Like the Times of India party that started with a small bunch of Indians but snowballed into a massive pulsating organism made up of Indians, Greeks, Italians, Russian and God knows who else by 1am, grinding away to loud Bollywood music.
Like tiny Singapore punching way above its weight with 14 Lions.
Like the small but very smart teams (Rowena, James, Khalid, Lester, Mahesan, Yang Wei, Khairul Lamin, Yuan Jia, Thomas Yang) that helped me brag about the Gold and two Bronze Lions that we picked up. Thank you.
Joji Jacob is chief creative officer at DDB Group Singapore.
8 Comments
Small but intense: http://tmblr.co/Zdsfak1oVO1UJ
Ive been looking at the campaigns that are being named as favourites by our fearless creative leaders and have to say they all sound like they are for some charitable or do gooder cause…is there any stuff you guys like that actually does what we are all hired to do…persuade people to buy our products or services?!
@ Alternate Reality
Real work? That’s not how network CDs roll.
Real work is for lesser mortals.
“No cannes for you!”
This is not a criticism of JJ- a swell guy by all accounts.
But an observation of the entire cannes-mutal-masterbation circus.
I think you missed the point pass the kleenex.
I wasn’t referring the old real vs fake debate….thats so ancient
I am simply pointing out that 99% of the winners all the judges seem to love are for social causes…nothing that sells a product or service.
Not sure how many marketers would instigate an initiative that doesn’t sell their product at all….you can get as many likes, shares, retweets, earned media, positive impressions as you like…but nothing can beat the ka-ching of the cash register.
@ alternate reality
I don’t think I missed your point.
Do good ads/promo/activation stands above retail advertising , anyday.
It’s also a more interesting category than the usual mundane stuff.
It also makes our job more meaningful as we really think we are changing the world and improving mankind instead of selling more stuff.
Which would you rather be famous for –
Starhub to encourage donating unused talk time or retail ads flogging TV content?
A bindi patch which is touted to have made iodine difficiency extinct in India or more painful panadol ads?
Promoting the welfare of migrant workers with a drone delivered can of warm coke or more forgettable 7-11 shelf talkers?

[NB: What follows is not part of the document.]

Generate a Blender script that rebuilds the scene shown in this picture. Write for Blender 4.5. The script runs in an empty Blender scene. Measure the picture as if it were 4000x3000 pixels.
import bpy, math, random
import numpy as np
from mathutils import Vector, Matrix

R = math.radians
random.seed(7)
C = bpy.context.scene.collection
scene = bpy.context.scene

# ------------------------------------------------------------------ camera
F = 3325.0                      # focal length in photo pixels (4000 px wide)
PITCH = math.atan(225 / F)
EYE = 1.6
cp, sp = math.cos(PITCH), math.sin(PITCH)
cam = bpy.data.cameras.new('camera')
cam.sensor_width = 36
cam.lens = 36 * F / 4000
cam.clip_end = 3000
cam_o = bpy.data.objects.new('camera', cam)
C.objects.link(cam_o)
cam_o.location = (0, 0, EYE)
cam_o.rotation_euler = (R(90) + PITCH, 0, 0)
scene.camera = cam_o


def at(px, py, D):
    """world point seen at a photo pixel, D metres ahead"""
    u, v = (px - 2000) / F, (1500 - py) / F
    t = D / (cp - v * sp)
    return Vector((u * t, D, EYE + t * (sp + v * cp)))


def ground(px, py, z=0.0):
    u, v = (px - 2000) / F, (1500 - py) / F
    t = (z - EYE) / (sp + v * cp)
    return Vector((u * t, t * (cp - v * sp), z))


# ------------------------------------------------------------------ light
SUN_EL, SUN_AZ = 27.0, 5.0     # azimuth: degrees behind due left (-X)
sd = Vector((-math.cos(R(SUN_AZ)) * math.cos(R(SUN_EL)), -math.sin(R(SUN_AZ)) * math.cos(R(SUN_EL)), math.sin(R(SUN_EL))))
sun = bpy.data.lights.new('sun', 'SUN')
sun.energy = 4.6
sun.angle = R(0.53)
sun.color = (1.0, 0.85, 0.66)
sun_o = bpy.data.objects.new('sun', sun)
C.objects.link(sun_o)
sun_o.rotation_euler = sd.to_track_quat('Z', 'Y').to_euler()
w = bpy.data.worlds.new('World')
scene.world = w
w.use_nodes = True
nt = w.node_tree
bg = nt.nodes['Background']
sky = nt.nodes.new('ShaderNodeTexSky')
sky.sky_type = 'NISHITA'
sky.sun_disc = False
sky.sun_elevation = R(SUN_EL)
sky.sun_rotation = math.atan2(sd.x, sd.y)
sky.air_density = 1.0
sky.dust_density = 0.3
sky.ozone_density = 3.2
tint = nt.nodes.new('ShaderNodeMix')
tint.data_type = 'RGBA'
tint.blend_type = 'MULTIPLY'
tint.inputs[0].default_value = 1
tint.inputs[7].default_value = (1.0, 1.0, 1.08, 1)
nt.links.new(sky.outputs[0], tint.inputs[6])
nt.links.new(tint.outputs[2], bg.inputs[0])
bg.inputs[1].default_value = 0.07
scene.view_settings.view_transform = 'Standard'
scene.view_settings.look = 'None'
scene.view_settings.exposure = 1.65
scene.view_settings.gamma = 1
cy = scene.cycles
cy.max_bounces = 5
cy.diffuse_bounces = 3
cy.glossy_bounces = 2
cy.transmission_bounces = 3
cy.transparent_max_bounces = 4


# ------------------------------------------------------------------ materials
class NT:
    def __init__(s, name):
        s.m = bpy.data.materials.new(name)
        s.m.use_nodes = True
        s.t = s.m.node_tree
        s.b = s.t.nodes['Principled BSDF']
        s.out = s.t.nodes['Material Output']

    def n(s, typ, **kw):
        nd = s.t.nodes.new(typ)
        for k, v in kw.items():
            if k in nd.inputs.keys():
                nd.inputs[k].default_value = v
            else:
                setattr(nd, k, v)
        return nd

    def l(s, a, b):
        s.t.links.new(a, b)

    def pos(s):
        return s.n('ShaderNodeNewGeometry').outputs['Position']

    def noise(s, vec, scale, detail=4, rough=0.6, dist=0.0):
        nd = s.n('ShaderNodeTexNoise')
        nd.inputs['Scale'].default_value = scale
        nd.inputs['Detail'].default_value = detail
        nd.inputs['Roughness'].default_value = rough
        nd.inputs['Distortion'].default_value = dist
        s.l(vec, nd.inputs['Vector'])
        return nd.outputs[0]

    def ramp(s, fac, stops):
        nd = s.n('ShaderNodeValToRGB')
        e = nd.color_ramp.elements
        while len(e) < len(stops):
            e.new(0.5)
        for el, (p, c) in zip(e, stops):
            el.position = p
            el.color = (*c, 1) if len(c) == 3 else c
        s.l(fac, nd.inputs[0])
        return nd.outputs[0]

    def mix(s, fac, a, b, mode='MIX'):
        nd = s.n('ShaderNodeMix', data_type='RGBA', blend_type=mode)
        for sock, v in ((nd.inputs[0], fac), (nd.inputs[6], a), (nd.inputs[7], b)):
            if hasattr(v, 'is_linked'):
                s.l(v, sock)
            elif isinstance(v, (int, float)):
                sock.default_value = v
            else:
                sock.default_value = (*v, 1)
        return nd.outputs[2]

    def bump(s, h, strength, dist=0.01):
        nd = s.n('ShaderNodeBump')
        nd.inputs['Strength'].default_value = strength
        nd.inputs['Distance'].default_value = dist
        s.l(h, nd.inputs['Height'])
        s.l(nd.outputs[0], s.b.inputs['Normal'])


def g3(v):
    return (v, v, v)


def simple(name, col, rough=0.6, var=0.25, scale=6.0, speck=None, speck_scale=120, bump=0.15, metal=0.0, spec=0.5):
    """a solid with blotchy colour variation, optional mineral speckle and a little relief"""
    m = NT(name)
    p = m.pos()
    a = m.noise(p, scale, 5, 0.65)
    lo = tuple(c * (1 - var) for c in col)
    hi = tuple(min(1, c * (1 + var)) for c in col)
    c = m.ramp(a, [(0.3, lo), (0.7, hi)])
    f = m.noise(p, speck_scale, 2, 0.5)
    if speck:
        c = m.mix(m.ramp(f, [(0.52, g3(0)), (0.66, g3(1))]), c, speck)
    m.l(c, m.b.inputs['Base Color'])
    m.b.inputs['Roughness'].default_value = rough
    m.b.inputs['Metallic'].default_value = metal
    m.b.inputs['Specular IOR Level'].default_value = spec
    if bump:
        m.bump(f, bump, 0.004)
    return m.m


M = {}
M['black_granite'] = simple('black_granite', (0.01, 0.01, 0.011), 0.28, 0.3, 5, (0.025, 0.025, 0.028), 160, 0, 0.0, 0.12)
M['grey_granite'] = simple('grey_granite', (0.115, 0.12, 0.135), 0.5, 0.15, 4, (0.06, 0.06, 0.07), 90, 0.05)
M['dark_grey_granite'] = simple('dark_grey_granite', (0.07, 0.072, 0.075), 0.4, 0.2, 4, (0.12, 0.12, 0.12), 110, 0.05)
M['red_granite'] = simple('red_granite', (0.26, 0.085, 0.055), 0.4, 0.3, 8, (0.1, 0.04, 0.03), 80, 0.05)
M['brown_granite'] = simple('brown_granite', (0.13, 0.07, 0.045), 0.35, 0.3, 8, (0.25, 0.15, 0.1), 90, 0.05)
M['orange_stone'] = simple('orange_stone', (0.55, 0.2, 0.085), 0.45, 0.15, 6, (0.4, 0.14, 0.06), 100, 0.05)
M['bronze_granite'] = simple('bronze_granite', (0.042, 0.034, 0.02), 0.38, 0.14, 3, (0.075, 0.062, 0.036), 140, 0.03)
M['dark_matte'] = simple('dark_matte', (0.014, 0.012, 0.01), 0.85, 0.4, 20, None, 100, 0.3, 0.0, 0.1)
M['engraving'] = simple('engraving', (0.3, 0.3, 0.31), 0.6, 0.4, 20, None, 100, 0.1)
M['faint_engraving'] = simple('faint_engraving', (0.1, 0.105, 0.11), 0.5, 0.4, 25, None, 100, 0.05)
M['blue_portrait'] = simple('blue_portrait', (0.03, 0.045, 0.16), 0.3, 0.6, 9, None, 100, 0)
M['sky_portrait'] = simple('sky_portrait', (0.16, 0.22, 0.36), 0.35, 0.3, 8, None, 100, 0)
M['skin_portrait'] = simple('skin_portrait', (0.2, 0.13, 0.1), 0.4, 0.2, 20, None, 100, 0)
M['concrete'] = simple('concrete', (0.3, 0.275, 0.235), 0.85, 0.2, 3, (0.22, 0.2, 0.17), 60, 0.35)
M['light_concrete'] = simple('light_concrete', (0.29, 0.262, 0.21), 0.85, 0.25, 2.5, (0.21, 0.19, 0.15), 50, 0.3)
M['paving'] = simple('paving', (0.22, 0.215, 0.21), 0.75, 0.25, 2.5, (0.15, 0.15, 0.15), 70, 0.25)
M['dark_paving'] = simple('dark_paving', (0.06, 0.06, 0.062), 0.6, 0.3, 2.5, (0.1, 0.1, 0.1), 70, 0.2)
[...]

A device that’s supposed to halt the rise in rape or more wallpaper ads for a global bank who helps rich customers dodge paying taxes?
That’s why the grand prixs are awarded to stuff that makes our job look like it is doing something good, and just another selling tool for da man.

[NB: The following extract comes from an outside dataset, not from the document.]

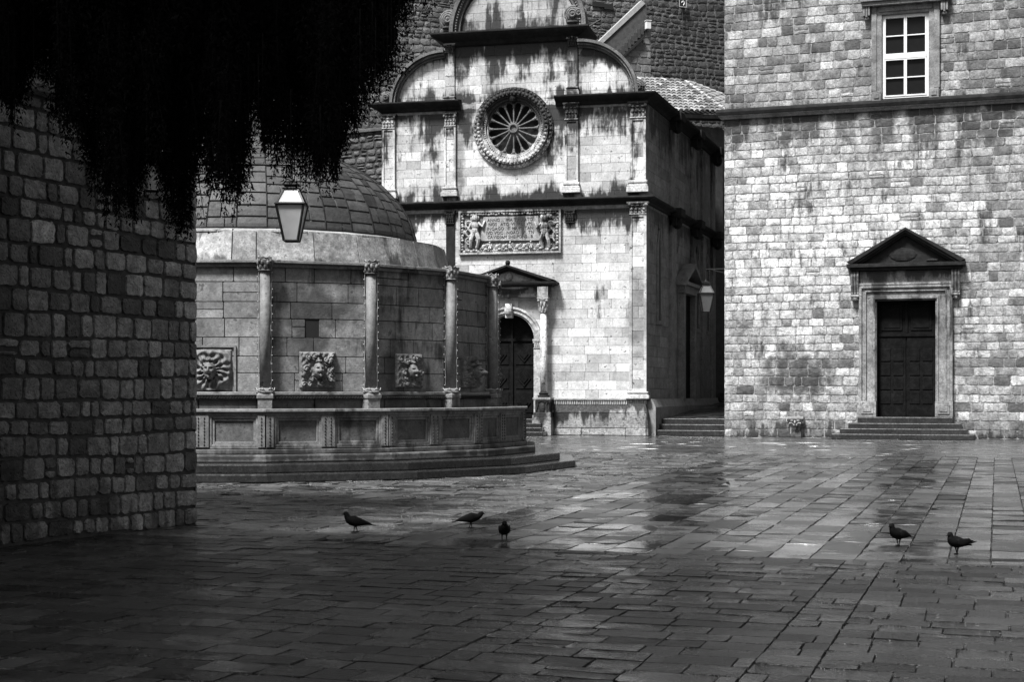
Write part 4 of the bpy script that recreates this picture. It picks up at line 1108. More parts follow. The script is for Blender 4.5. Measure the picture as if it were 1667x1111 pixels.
# ---- portal
M_portal = stone_mat('portal_stone', .15, .50, drips=[(cz(830, 462), 1.0, 1.0)], rises=[(0.5, .9, .8)], grain=.7, bump=.5, spots=.5, dark=.08)
o = MB()
n = 22; ro = prr * 1.32
for (r0, r1, y) in ((prr, prr + (ro - prr) * .25, -.08), (prr + (ro - prr) * .25, prr + (ro - prr) * .75, -.16), (prr + (ro - prr) * .75, ro, -.22)):
    for k in range(n):
        b0, b1 = math.pi * k / n, math.pi * (k + 1) / n; o.ta = .5 + .4 * ((k * 7) % 5) / 5
        o.prism_xz([(pcx_ + r * math.cos(b), psz + r * math.sin(b)) for r, b in ((r0, b0), (r1, b0), (r1, b1), (r0, b1))], y, .45 if r0 == prr else .0)
o.build('arch', M_portal, church)
o = MB(); kz = cz(831, 508); o.ta = .8; o.box(pcx_ - .13, pcx_ + .13, -.3, 0, kz - .25, kz + .3); o.ell((pcx_, -.32, kz + .05), (.16, .14, .22), 10, 7); o.build('keystone', M_portal, church, bev=.02)
pw = cs(906, 459) - pcx_
for s in (-1, 1):
    xi = pcx_ + s * prr; xo = pcx_ + s * ro
    a, b_ = sorted((xi, xo))
    o = MB(); o.ta = .7; o.box(a, b_, -.14, .45, .55, psz - .3); o.box(a - .03, b_ + .03, -.2, .45, psz - .06, psz + .0); corinthian(o, a + .02, b_ - .02, -.14, psz - .34, psz - .06, .2); o.box(a - .04, b_ + .04, -.2, .45, .55, .75); o.build('jamb', M_portal, church)
    xc = pcx_ + s * (cs(888, 560) - pcx_); zc0, zc1 = cz(888, 638), cz(888, 511)
    o = MB(); o.ta = .95; rr_ = .115
    o.lathe([(rr_ * 1.05, zc0), (rr_ * 1.12, zc0 + (zc1 - zc0) * .35), (rr_, zc1)], xc, -.36, 20)
    col = o.build('column', M_chtrim, church, smooth=True)
    o = MB(); o.ta = .6
    o.lathe([(.22, zc0 - .22), (.22, zc0 - .14), (.16, zc0 - .12), (.19, zc0 - .06), (.14, zc0 - .03), (.13, zc0)], xc, -.36, 20); o.build('base', M_crust, col)
    o = MB(); h = cz(888, 485) - zc1
    o.lathe([(.12, zc1), (.15, zc1 + .03), (.12, zc1 + .05), (.13, zc1 + h * .5), (.22, zc1 + h * .85), (.2, zc1 + h * .88)], xc, -.36, 20)
    for row, rad, zz in ((0, .14, .25), (1, .17, .55)):
        for k in range(8):
            b = 2 * math.pi * (k + row * .5) / 8; o.ell((xc + rad * math.cos(b), -.36 + rad * math.sin(b), zc1 + h * zz), (.045, .045, h * .2), 6, 5)
    for k in range(4):
        b = math.pi / 4 + math.pi / 2 * k; o.ell((xc + .22 * math.cos(b), -.36 + .22 * math.sin(b), zc1 + h * .78), (.06, .06, .06), 7, 5)
    o.box(xc - .21, xc + .21, -.57, -.1, zc1 + h * .88, zc1 + h); o.build('capital', M_portal, col)
    # pedestal
    o = MB(); z6, z7, z8 = zc0 - .22, cz(888, 680), cz(888, 700)
    o.box(xc - .34, xc + .34, -.72, 0, z6 - .09, z6); o.box(xc - .27, xc + .27, -.62, 0, z7 + .2, z6 - .09); o.box(xc - .33, xc + .33, -.68, 0, z7, z7 + .2); o.box(xc - .36, xc + .36, -.74, 0, -.0, z7)
    for sx in (-1, 1): o.tube([(xc + sx * .22, -.63, z7 + .25), (xc + sx * .16, -.64, z7 + .5), (xc + sx * .22, -.63, z6 - .15)], .03, 6)
    o.ell((xc, -.62, (z7 + z6) / 2), (.12, .06, .22)); o.build('pedestal', M_plinth, church, bev=.02)
ze0, ze1, ze2 = cz(888, 485), cz(888, 468), cz(888, 461)
o = MB(); o.ta = .4
o.box(pcx_ - pw + .18, pcx_ + pw - .18, -.28, 0, ze0 + .02, ze0 + .14); o.box(pcx_ - pw + .2, pcx_ + pw - .2, -.2, 0, ze0 + .14, ze1)
for s in (-1, 1): xc = pcx_ + s * (cs(888, 560) - pcx_); o.box(xc - .2, xc + .2, -.55, -.2, ze0 + .005, ze1 - .01)
for k in range(5): o.ta = .8; o.ell((pcx_ + (k - 2) * .35, -.2, (ze0 + ze1) / 2 + .06), (.09, .04, .06), 8, 5)
o.build('entablature', M_portal, church, bev=.01)
o = MB(); o.sweep([(0, 0), (.06, 0), (.12, .05), (.26, .08), (.28, .14), (.28, .18), (0, .18)], [(pcx_ - pw + .18, 0), (pcx_ - pw + .18, -.34), (pcx_ + pw - .18, -.34), (pcx_ + pw - .18, 0)])
o.v = [(x, y, z + ze1) for x, y, z in o.v]; o.build('portal_cornice', M_crust, church)
o = MB(); zb_ = ze1 + .18; zap = cz(829, 433); o.ta = .5
o.prism_xz([(pcx_ - pw + .4, zb_), (pcx_ + pw - .4, zb_), (pcx_, zap - .2)], -.2, 0)
o.ell((pcx_, -.2, zb_ + .22), (.16, .1, .16), 10, 7); o.ell((pcx_ - .6, -.2, zb_ + .1), (.3, .05, .08)); o.ell((pcx_ + .6, -.2, zb_ + .1), (.3, .05, .08)); o.build('pediment', M_portal, church)
o = MB()
for s in (-1, 1):
    e_ = pcx_ + s * pw
    for t0, t1, y in ((0, .08, -.6), (.08, .16, -.5), (.16, .22, -.36)):
        P = [(e_ - s * t0 * 1.5, zb_ + .02 + .05 * (t0 < .05)), (pcx_, zap - t0), (pcx_, zap - t1), (e_ - s * t1 * 2.2, zb_ + .01)]
        o.prism_xz(P, y, 0)
o.ell((pcx_, -.4, zap + .08), (.1, .12, .1)); o.build('pediment_cornice', M_crust, church, bev=.01)
o = MB(); yd = .38
dpoly = [(pcx_ - prr, pth - .1), (pcx_ + prr, pth - .1)] + ell_poly(pcx_, psz, prr + .02, prr + .02, 0, math.pi, 20)
o.prism_xz(dpoly, yd, yd + .1); cdoor = o.build('door', M_wood, church)
o = MB(); o.box(pcx_ - .04, pcx_ + .04, yd - .07, yd, pth, psz + prr * .98); o.box(pcx_ - prr, pcx_ + prr, yd - .06, yd, psz - .05, psz + .05); o.build('door_bar', M_wood, cdoor)
for s in (-1, 1):
    for k in range(3):
        z0 = pth + .12 + k * (psz - pth - .15) / 3; z1 = z0 + (psz - pth - .3) / 3 - .08; x0 = pcx_ + s * prr * .5; hw = prr * .36
        o = MB(); o.box(x0 - hw, x0 + hw, yd - .03, yd, z0, z1); zm = (z0 + z1) / 2; hh = (z1 - z0) * .42
        o.prism_xz([(x0 - hw * .8, zm), (x0, zm - hh), (x0 + hw * .8, zm), (x0, zm + hh)], yd - .07, yd - .03)
        o.prism_xz([(x0 - hw * .5, zm), (x0, zm - hh * .6), (x0 + hw * .5, zm), (x0, zm + hh * .6)], yd - .10, yd - .07)
        o.build('panel', M_wood, cdoor, bev=.012)
o = MB()
for k in range(4): o.box(pcx_ - 1.5 - .0 + k * .04, cs(897 - k * 4, 700) - .02 if k else cs(897, 705), -1.5 + k * .33, -.0, .0 if k == 0 else .155 * k, .155 * (k + 1))
o.build('door_step', M_step, church, bev=.02)
#@@FOUNTAIN
# ================================================================== FOUNTAIN
fx, ft = -5.6608, 33.1896
fp = c2w(fx, ft)
ftn = empty('fountain', 'large domed sixteen sided stone fountain with carved masks and a panelled basin', 'fountain', (fp[0], fp[1], 0))
d_ = (-fx, -ft); base_cam = math.atan2(d_[1], d_[0]) + .01535   # direction to the camera in the camera frame, column 0
BA = base_cam + YAW
def fa(k): return BA + k * math.pi / 8                           # +k runs to the right seen from the camera
def fpt(k, r): a = fa(k); return (r * math.cos(a), r * math.sin(a))
R1, R2, R3 = 5.342, 6.086, 7.18
def npoly(r): return [fpt(k, r) for k in range(16)]
SE, SW = npoly, None
Zs1, Zs2, Zb, Zr = .15, .31, .46, 1.30
ZM, ZC, ZT = 1.52, 4.16, 4.10
M_ft = stone_mat('fountain_ashlar', .085, .25, drips=[(ZT - .1, 1.0, .5), (3.5, 1.5, .42), (2.6, 1, .4)], rises=[(.9, .9, .75)], grain=.55, bump=.6, bdist=.015, spots=.25, dark=.18,
                 blobs=[(*fpt(.45, R1), 3.2, 1.0, 1.0, .45, .8), (*fpt(.42, R1), 2.7, .5, .5, .6, .8), (*fpt(1.35, R1), 2.1, .35, .35, .8, .8), (*fpt(1.5, R1), 1.2, .9, .9, .35, .5)])
M_fd = stone_mat('fountain_drum_top', .11, .34, grain=.8, bump=.6, spots=.35, rises=[(4.1, .3, .6)], dark=.2)
M_fb = stone_mat('fountain_basin_stone', .03, .17, drips=[(1.3, .8, .35)], rises=[(.4, .45, .8)], grain=.6, bump=.5, spots=.3, dark=.2)
M_dome = stone_mat('dome_tiles', .014, .072, grain=.6, bump=.7, spots=.4, dark=.3)
o = MB(); o.prism_xy(npoly(R3), 0, Zs1); o.build('step', M_step, ftn, bev=.02)
o = MB(); o.prism_xy(npoly(6.84), Zs1, Zs2); o.build('step', M_step, ftn, bev=.02)
o = MB(); o.prism_xy(npoly(6.30), Zs2, Zb); o.build('basin_plinth', M_fb, ftn, bev=.03)
o = MB(); o.ta = .35; o.ring(npoly(R2 - .34), npoly(R2 - .09), Zb, Zr - .08); o.build('basin_wall', M_fb, ftn)
o = MB(); o.ta = 1.0; o.ring(npoly(R2 - .42), npoly(R2 - .02), Zr - .12, Zr - .06); o.ring(npoly(R2 - .40), npoly(R2 + .04), Zr - .06, Zr); o.build('basin_rim', M_fb, ftn, bev=.012)
o = MB(); o.ring(npoly(R2 - .3), npoly(R2 + .02), Zb, Zb + .09); o.ring(npoly(R2 - .3), npoly(R2 - .03), Zb + .09, Zb + .13)
o.build('basin_foot', M_fb, ftn, bev=.015)
o = MB(); o.prism_xy(npoly(R2 - .3), Zb, .85); o.build('water', plain('dark_water', .01, .05), ftn)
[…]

And Cannes profits by pandering to our insecurity that we are actually not wasting our talents – if we ever had any in the first place.
Ironically the ALS bucket Grand Prix didn’t come from an ad agency.
And the long standing ovation by the ad community reflected as much of their admiration as I suspect a huge dose of self loathing that all the trumped up results in their casestudies will never compared to this winner.
TGIF
Nuce epitaph you wrote there for the ad industry pass the kleenex 🙂
Of the choices you gave I would rather be doing ideas that sell products and services (think volvo split, old spice, geico etc)….I would leave all the immeasurable feel good stuff to those who wish to do it.
Kleenex, ask your non advertising friends and family around you about those that you’ve mentioned, very likely that you only have an impression of the ice bucket. Why? Because all other so called “creativity for good” aren’t real or possible. Why standing ovation for ice bucket? Because one of the reasons is it wasn’t created with awards in mind, ironically the audience wished they’ve done that.
I don’t wish I had done ALS…..but it kills me that I had nothing do do with the ‘Never stop riding’ campaign.